/ 7 January 2016

Matric failure rate highest in ‘rural’ provinces

Doomed: Matriculants in rural schools have been compromised on every level from access to technology to the competence of teachers.
Even in our criticism of the results we ought to react with the utmost humility.

This year’s matric results reveal a chasm between rural and urban school contexts, fuelling speculation that the advocacy group Equal Education may have been justified in taking the issue of infrastructural problems to the door of the ministry of basic education.

Of grave concern was that three largely rural provinces – Eastern Cape, KwaZulu-Natal and Limpopo – accounting for 50% of matric pupils, were classified as South Africa’s worst-performing provinces. In comparison, highly urbanised provinces like Gauteng and Western Cape have continued performing well. These provinces seem to have less infrastructural challenges than under-resourced, poor rural schools.

In her matric results speech this week, Minister of Basic Education Angie Motshekga revealed a drop of five percentage points in this year’s matric pass rate of 70.7% from 75.9% last year.

The causes for this drop in performance might include rapid urbanisation which contributes towards skills migration; good teachers become concentrated in urban areas, leaving poor pupils exposed to “low-impact” teaching caused by the skills gap.

Notably, 2015 was the second year in which the matric syllabus was structured under the Curriculum and Assessment Policy Statement (Caps). Motshekga said Caps placed more cognitive demands on pupils, leaving the impression that this year’s matric exams signified a move towards higher quality learning.

While any intellectual migration towards excellence is welcome, one is left wondering about the effect of teaching positions that were sold for cash: any candidate would buy a post on the basis of its financial strength and less on its pedagogical acumen.

Thus, from a developmental point of view, it is vital to balance Caps’s standards with the teachers’ pedagogical competence in the GET/FET (General Education Training and Further Education Training) phases. Teachers in the Caps framework ought to be appropriately skilled.

The deputy minister of basic education, Mohamed Enver Surty, spoke of digitising the entire schooling curriculum. This shift towards technology was achieved through realities such as pupil access to Wi-fi connectivity, to tablets and to information and communications technology in the classroom, mostly in urban schools.

But just how much of this technology contributed towards matric pupils’ good performance? Will it become policy to push for tablets in schools instead of training teachers for advanced skills in line with Caps’s high order thinking skills?
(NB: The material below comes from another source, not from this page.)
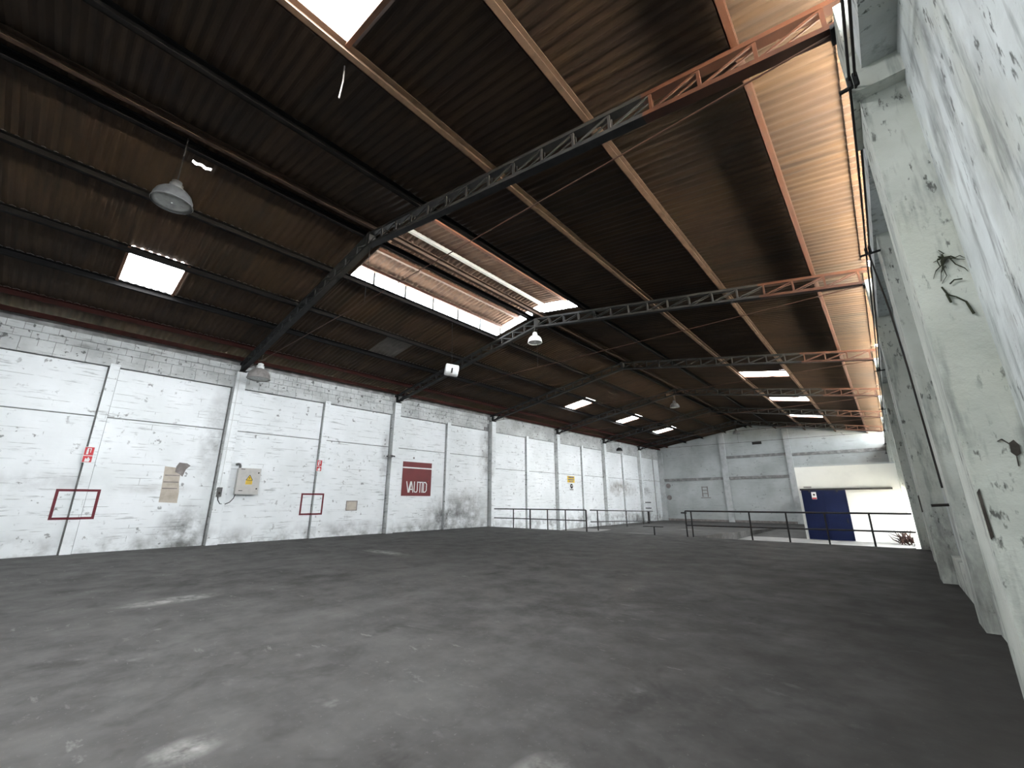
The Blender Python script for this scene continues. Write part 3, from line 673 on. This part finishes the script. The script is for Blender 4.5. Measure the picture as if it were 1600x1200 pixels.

Are tablets prioritsed over the development of teacher skills, particularly those in the country’s poorest regions?

There were 65 671 progressed pupils (schoolchildren who fail but are passed through to the next class) who registered for the 2015 National Senior Certificate exams, of which 22 060 passed. This number signified the department of basic education’s intention to make allowances for schoolchildren who otherwise would have prematurely exited the system, a slight attempt by the department of basic education in addressing the drop-out rate.

This raises questions: Will progressed pupils become a permanent cog in the FET phase? Is it not creating an added responsibility in a system crying out for relief? Shouldn’t such pupils have enough flexibility to pursue subject choices that perhaps resonate with their capabilities outside matric’s academic nature?

All indications point to a relatively functional education system in urban areas, but rural education needs extra support. Efforts should be aimed at providing good resources in infrastructural development (such as roads, water, electricity and school buildings), teacher development (pedagogical knowledge and skills upgrade), and school governance and leadership (parental and community engagement).

Although matric is the final measurement of success in the FET phase, it is imperative to also strengthen preceding phases in the whole GET band. This includes making improvements based on lessons learnt through annual national assessments outcomes which have consistently indicated the need to provide quality early childhood development. Ideally, the success of basic education should be measured through performance of schoolchildren from grade one to matric.

While we celebrate the success of those who passed matric in 2015, let us also spare a thought for the 200 000-plus pupils who did not, most of whom went to rural schools.

Challenges in education are ongoing, but it is encouraging that strides are being made by the department toward providing quality education to most of South Africa’s pupils. In the long run, the department will better be able to address access, redress and equity issues.

As Motshekga said: “Basic education is not a sprint but a marathon.”